Scripts that build scenes:
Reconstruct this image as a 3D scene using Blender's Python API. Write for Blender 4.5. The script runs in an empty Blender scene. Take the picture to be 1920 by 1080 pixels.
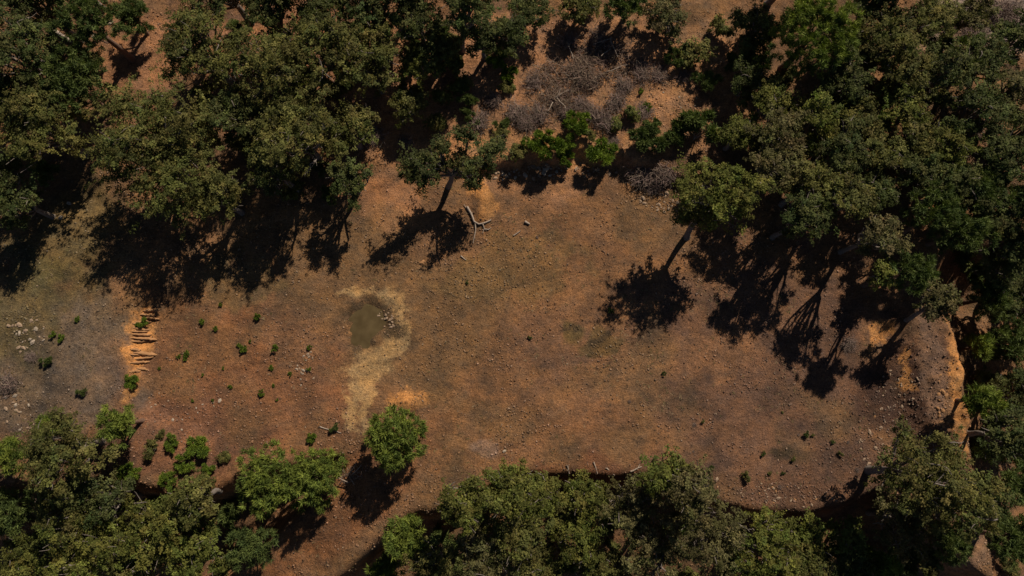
import bpy, math, random
import numpy as np
from mathutils import Vector

# ------------------------------------------------------------------ camera, sky, sun, exposure
SC = bpy.context.scene
COL = SC.collection
PITCH = math.radians(10.0)
CAM_H = 46.0
FPX = 1280.0                     # focal length in photo pixels (1920 wide)
cam_d = bpy.data.cameras.new('camera')
cam_d.sensor_fit = 'HORIZONTAL'
cam_d.sensor_width = 36.0
cam_d.lens = 24.0
cam_d.clip_end = 1000.0
cam = bpy.data.objects.new('camera', cam_d)
COL.objects.link(cam)
CAM_Y = -CAM_H * math.tan(PITCH)
cam.location = (0.0, CAM_Y, CAM_H)
cam.rotation_euler = (PITCH, 0.0, 0.0)
SC.camera = cam

SUN_ELEV = math.radians(41.0)
SUN_AZ = math.atan2(0.86, 0.50)   # direction towards the sun in the ground plane, from +x
world = bpy.data.worlds.new('World')
SC.world = world
world.use_nodes = True
wn = world.node_tree.nodes
wl = world.node_tree.links
wn.clear()
sky = wn.new('ShaderNodeTexSky')
sky.sky_type = 'NISHITA'
sky.sun_disc = False
sky.sun_elevation = SUN_ELEV
sky.sun_rotation = math.pi / 2 - SUN_AZ
sky.altitude = 600.0
sky.air_density = 0.6
sky.dust_density = 0.2
bg = wn.new('ShaderNodeBackground')
bg.inputs['Strength'].default_value = 0.05
wo = wn.new('ShaderNodeOutputWorld')
wl.new(sky.outputs[0], bg.inputs[0])
wl.new(bg.outputs[0], wo.inputs[0])

sun_d = bpy.data.lights.new('sun', 'SUN')
sun_d.energy = 5.0
sun_d.angle = math.radians(0.53)
sun_d.color = (1.0, 0.92, 0.80)
sun = bpy.data.objects.new('sun', sun_d)
COL.objects.link(sun)
sdir = Vector((math.cos(SUN_AZ) * math.cos(SUN_ELEV), math.sin(SUN_AZ) * math.cos(SUN_ELEV), math.sin(SUN_ELEV)))
sun.rotation_euler = sdir.to_track_quat('Z', 'Y').to_euler()
sun.location = sdir * 80

SC.view_settings.view_transform = 'Standard'
SC.view_settings.look = 'None'
SC.view_settings.gamma = 1.0
SC.view_settings.use_curve_mapping = False
SC.view_settings.exposure = 0.05

# ------------------------------------------------------------------ helpers
CT, ST = math.cos(PITCH), math.sin(PITCH)

def unproject(px, py, z=0.0):
    dx, dy = (px - 960.0) / FPX, -(py - 540.0) / FPX
    wy, wz = dy * CT + ST, dy * ST - CT
    t = (z - CAM_H) / wz
    return np.array([dx * t, CAM_Y + wy * t, z])

def project0(x, y):
    """photo pixel of a ground point at level zero"""
    ry, rz = y - CAM_Y, -CAM_H
    cy = ry * CT + rz * ST
    cz = -ry * ST + rz * CT
    return 960.0 + FPX * x / -cz, 540.0 - FPX * cy / -cz

def sstep(t):
    t = np.clip(t, 0.0, 1.0)
    return t * t * (3 - 2 * t)

def hash2(i, j, s):
    n = (i.astype(np.int64) * 374761393 + j.astype(np.int64) * 668265263 + s * 974711) & 0x7fffffff
    n = ((n ^ (n >> 13)) * 1274126177) & 0x7fffffff
    return ((n ^ (n >> 16)) & 0xffff) / 65535.0

def vnoise(x, y, s=0):
    xi, yi = np.floor(x), np.floor(y)
    fx, fy = sstep(x - xi), sstep(y - yi)
    a, b = hash2(xi, yi, s), hash2(xi + 1, yi, s)
    c, d = hash2(xi, yi + 1, s), hash2(xi + 1, yi + 1, s)
    return (a * (1 - fx) + b * fx) * (1 - fy) + (c * (1 - fx) + d * fx) * fy

def fbm(x, y, s=0, o=4):
    r, amp, tot = 0.0, 1.0, 0.0
    for k in range(o):
        r = r + amp * vnoise(x * 2 ** k + 13.7 * k, y * 2 ** k - 7.1 * k, s + k)
        tot += amp
        amp *= 0.5
    return r / tot

def mesh_from(name, verts, faces_flat, n_per, colors=None, mats=(), smooth=False):
    """faces_flat: flat loop index array, every face with n_per corners"""
    me = bpy.data.meshes.new(name)
    verts = np.ascontiguousarray(verts, dtype=np.float32)
    fl = np.ascontiguousarray(faces_flat, dtype=np.int32).ravel()
    nf = len(fl) // n_per
    me.vertices.add(len(verts))
    me.vertices.foreach_set('co', verts.ravel())
    me.loops.add(len(fl))
    me.loops.foreach_set('vertex_index', fl)
    me.polygons.add(nf)
    me.polygons.foreach_set('loop_start', np.arange(0, nf * n_per, n_per, dtype=np.int32))
    if smooth:
        me.polygons.foreach_set('use_smooth', np.ones(nf, dtype=bool))
    me.update(calc_edges=True)
    if colors is not None:
        ca = me.color_attributes.new('tint', 'FLOAT_COLOR', 'POINT')
        c4 = np.ones((len(verts), 4), dtype=np.float32)
        c4[:, :3] = colors
        ca.data.foreach_set('color', c4.ravel())
    for m in mats:
        me.materials.append(m)
    return me

def obj(name, me, parent=None, loc=None):
    o = bpy.data.objects.new(name, me)
    COL.objects.link(o)
    if parent is not None:
        o.parent = parent
    if loc is not None:
        o.location = tuple(float(c) for c in loc)
    return o

def tag(o, label=None, cat=None, group=None, kind=None):
    if label: o['label'] = label
    if cat: o['category'] = cat
    if group: o['group'] = group
    if kind: o['kind'] = kind
    return o

# ------------------------------------------------------------------ materials
def new_mat(name):
    m = bpy.data.materials.new(name)
    m.use_nodes = True
    nt = m.node_tree
    b = nt.nodes['Principled BSDF']
    return m, nt, nt.nodes, nt.links, b

def leaf_material(name, rough=0.7, trans=0.35, spec=0.08):
    m, nt, n, l, b = new_mat(name)
    at = n.new('ShaderNodeAttribute'); at.attribute_name = 'tint'
    b.inputs['Roughness'].default_value = rough
    b.inputs['Specular IOR Level'].default_value = spec
    l.new(at.outputs['Color'], b.inputs['Base Color'])
    tr = n.new('ShaderNodeBsdfTranslucent')
    mixc = n.new('ShaderNodeMix'); mixc.data_type = 'RGBA'; mixc.blend_type = 'MULTIPLY'
    mixc.inputs[0].default_value = 1.0
    mixc.inputs[7].default_value = (1.0, 1.15, 0.5, 1)
    l.new(at.outputs['Color'], mixc.inputs[6])
    l.new(mixc.outputs[2], tr.inputs['Color'])
    ms = n.new('ShaderNodeMixShader'); ms.inputs[0].default_value = trans
    l.new(b.outputs[0], ms.inputs[1]); l.new(tr.outputs[0], ms.inputs[2])
    l.new(ms.outputs[0], n['Material Output'].inputs['Surface'])
    return m

def noise_mat(name, c1, c2, scale, rough=0.9, bump=0.3, coords='Object', detail=6.0, stretch=None):
    m, nt, n, l, b = new_mat(name)
    tc = n.new('ShaderNodeTexCoord')
    src = tc.outputs[coords]
    if stretch:
        mp = n.new('ShaderNodeMapping'); mp.inputs['Scale'].default_value = stretch
        l.new(src, mp.inputs[0]); src = mp.outputs[0]
    nz = n.new('ShaderNodeTexNoise'); nz.inputs['Scale'].default_value = scale; nz.inputs['Detail'].default_value = detail
    nz.inputs['Roughness'].default_value = 0.65
    l.new(src, nz.inputs['Vector'])
    cr = n.new('ShaderNodeValToRGB')
    cr.color_ramp.elements[0].position = 0.32; cr.color_ramp.elements[0].color = (*c1, 1)
    cr.color_ramp.elements[1].position = 0.68; cr.color_ramp.elements[1].color = (*c2, 1)
    l.new(nz.outputs[0], cr.inputs[0])
    l.new(cr.outputs[0], b.inputs['Base Color'])
    b.inputs['Roughness'].default_value = rough
    b.inputs['Specular IOR Level'].default_value = 0.2
    bp = n.new('ShaderNodeBump'); bp.inputs['Strength'].default_value = bump; bp.inputs['Distance'].default_value = 0.05
    l.new(nz.outputs[0], bp.inputs['Height']); l.new(bp.outputs[0], b.inputs['Normal'])
    return m

M_LEAF = leaf_material('oak_leaves')
M_NEEDLE = leaf_material('pine_needles', 0.65, 0.2, 0.10)
M_BARK = noise_mat('oak_bark', (0.09, 0.065, 0.05), (0.24, 0.20, 0.165), 9.0, bump=0.6, stretch=(3, 3, 0.7))
M_PBARK = noise_mat('pine_bark', (0.08, 0.045, 0.03), (0.20, 0.12, 0.08), 8.0, bump=0.6, stretch=(3, 3, 0.8))
M_DEAD = noise_mat('dead_wood', (0.18, 0.13, 0.095), (0.42, 0.33, 0.25), 12.0, bump=0.5)
M_TWIG = leaf_material('dry_twigs', 0.9, 0.0, 0.1)
M_STONE = noise_mat('field_stone', (0.16, 0.10, 0.065), (0.40, 0.28, 0.18), 3.0, bump=0.4, coords='Object')
M_PALE = noise_mat('pale_stone', (0.22, 0.165, 0.115), (0.44, 0.35, 0.26), 3.0, bump=0.4, coords='Object')
M_CLOD = noise_mat('orange_clay', (0.24, 0.118, 0.050), (0.40, 0.205, 0.088), 5.0, bump=0.5, coords='Object')

# ------------------------------------------------------------------ terrain heights
P_TOP = np.array([(-2500, 300), (-400, 300), (0, 330), (120, 340), (250, 430), (450, 440), (650, 395), (760, 345), (890, 330),
                  (1000, 312), (1170, 318), (1290, 365), (1400, 420), (1550, 480), (1650, 530), (1720, 540), (1800, 500), (2000, 430), (4500, 400)], float)
P_BOT = np.array([(-2500, 930), (-300, 915), (0, 905), (100, 900), (230, 892), (330, 912), (400, 905), (480, 880), (600, 850), (680, 850),
                  (740, 900), (800, 945), (900, 915), (985, 880), (1100, 884), (1200, 885), (1290, 915), (1400, 945), (1500, 955),
                  (1580, 935), (1650, 900), (1720, 960), (1830, 1060), (2000, 1150), (4500, 1300)], float)
P_RIGHT = np.array([(-4000, 1790), (440, 1730), (540, 1738), (620, 1760), (700, 1778), (800, 1790), (860, 1798), (1000, 1830), (1100, 1850), (3500, 1900)], float)
RAMP = [(790, 860, 0.0), (704, 925, -0.2), (618, 1003, -0.8), (540, 1075, -1.6), (400, 1190, -3.2), (100, 1420, -6.5)]
CREST = [(1690, 560), (1722, 600), (1742, 650), (1758, 720), (1768, 790), (1772, 860), (1775, 950)]
PXM = 27.4

def seg_dist(u, v, pts):
    best = np.full(np.shape(u), 1e9); par = np.zeros(np.shape(u))
    for k in range(len(pts) - 1):
        ax, ay = pts[k][:2]; bx, by = pts[k + 1][:2]
        dx, dy = bx - ax, by - ay
        t = np.clip(((u - ax) * dx + (v - ay) * dy) / (dx * dx + dy * dy), 0, 1)
        d = np.hypot(u - ax - t * dx, v - ay - t * dy)
        par = np.where(d < best, k + t, par)
        best = np.minimum(best, d)
    return best, par

def ground_z(x, y, detail=True):
    x = np.asarray(x, float); y = np.asarray(y, float)
    u, v = project0(x, y)
    wob = (fbm(x * 0.45, y * 0.45, 5, 3) - 0.5) * 34
    # hillside above the clearing
    d = (np.interp(u, P_TOP[:, 0], P_TOP[:, 1]) + wob - v) / PXM
    cut = 0.25 + 0.6 * sstep((u - 780) / 120) * sstep((1400 - u) / 150)
    z = cut * sstep(d / 0.9) + 0.05 * np.minimum(np.maximum(d, 0), 60)
    # step down towards the wood below the clearing
    d = (v - np.interp(u, P_BOT[:, 0], P_BOT[:, 1]) - wob * 0.6) / PXM
    dropb = 2.6 * sstep(d / 2.0) + 0.30 * np.minimum(np.maximum(d - 0.8, 0), 30)
    # earth ramp running down to the lower left
    rd, par = seg_dist(u, v, RAMP)
    rz = np.interp(par, range(len(RAMP)), [r[2] for r in RAMP])
    w = sstep((rd / PXM - 2.3) / 1.8)
    zb = -dropb
    zb = np.where(par > 0.02, rz * (1 - w) + zb * w, zb)
    z = z + zb
    # falling ground right of the track
    d = (u - np.interp(v, P_RIGHT[:, 0], P_RIGHT[:, 1]) - wob * 0.4) / PXM
    fade = sstep((v - 400) / 170)
    z = z - fade * (2.9 * sstep(d / 3.0) + 0.34 * np.minimum(np.maximum(d - 1.5, 0), 30))
    # raised ground on the left, its face cut by a digger
    width = 1.9 + 7.0 * sstep((590 - v) / 90) + 7.0 * sstep((v - 745) / 110)
    z = z + 0.85 * (1 - sstep((u - 236) / PXM / width)) * sstep((v - 330) / 150)
    # raised track: flat crown, furrowed side falling left to the clearing
    bd, par = seg_dist(u, v, CREST)
    hc = np.interp(par, [0, 0.6, 1.5, 4.0, 5.0, 6.0], [0.3, 0.8, 1.1, 1.0, 0.7, 0.3])
    fur = 0.22 * (fbm(x * 1.6, y * 2.6, 44, 4) - 0.5) * sstep((bd / PXM - 0.6) / 0.5)
    z = z + (hc + fur * 3.0) * (1 - sstep((bd / PXM - 0.65) / 2.5))
    # spoil mound, puddle hollow
    lump = 0.4 + 1.2 * fbm(x * 1.3, y * 1.3, 47, 3)
    z = z + 0.26 * lump * np.exp(-(((u - 764) / 26) ** 2 + ((v - 752) / 18) ** 2))
    z = z + 0.5 * lump * np.exp(-(((u - 903 + wob * 0.4) / 17) ** 2 + ((v - 384) / 36) ** 2))
    pw = (fbm(x * 1.1, y * 1.1, 151, 4) - 0.5) * 46
    z = z - 0.25 * np.exp(-((((u - 686 + pw) + 0.35 * (v - 612)) / 35) ** 2 + ((v - 612 + pw * 0.8) / 41) ** 2) ** 1.5)
    if detail:
        rough = 0.35 + 1.1 * sstep(np.abs(z) / 1.2) + 2.4 * np.exp(-((u - 1785) / 45) ** 2) * sstep((v - 560) / 60)
        z = z + rough * (0.22 * (fbm(x * 0.8, y * 0.8, 11, 4) - 0.5) + 0.09 * (fbm(x * 2.4, y * 2.4, 21, 3) - 0.5))
    return z

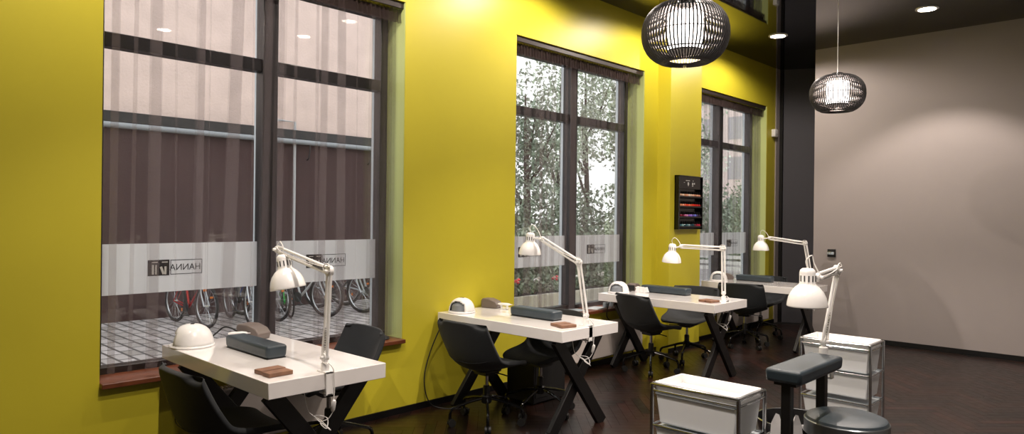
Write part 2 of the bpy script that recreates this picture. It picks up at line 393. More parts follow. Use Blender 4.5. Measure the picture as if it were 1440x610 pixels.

Your instructions :: Starting at the first line of the entries, restate word for word everything through the line that holds "from mathutils import Vector", both ends included, but omit any pictures.

Response to the task ::
Reconstruct this image as a 3D scene using Blender's Python API. Write for Blender 4.5. The script runs in an empty Blender scene. Take the picture to be 1920 by 1080 pixels.
import bpy, math, random
import numpy as np
from mathutils import Vector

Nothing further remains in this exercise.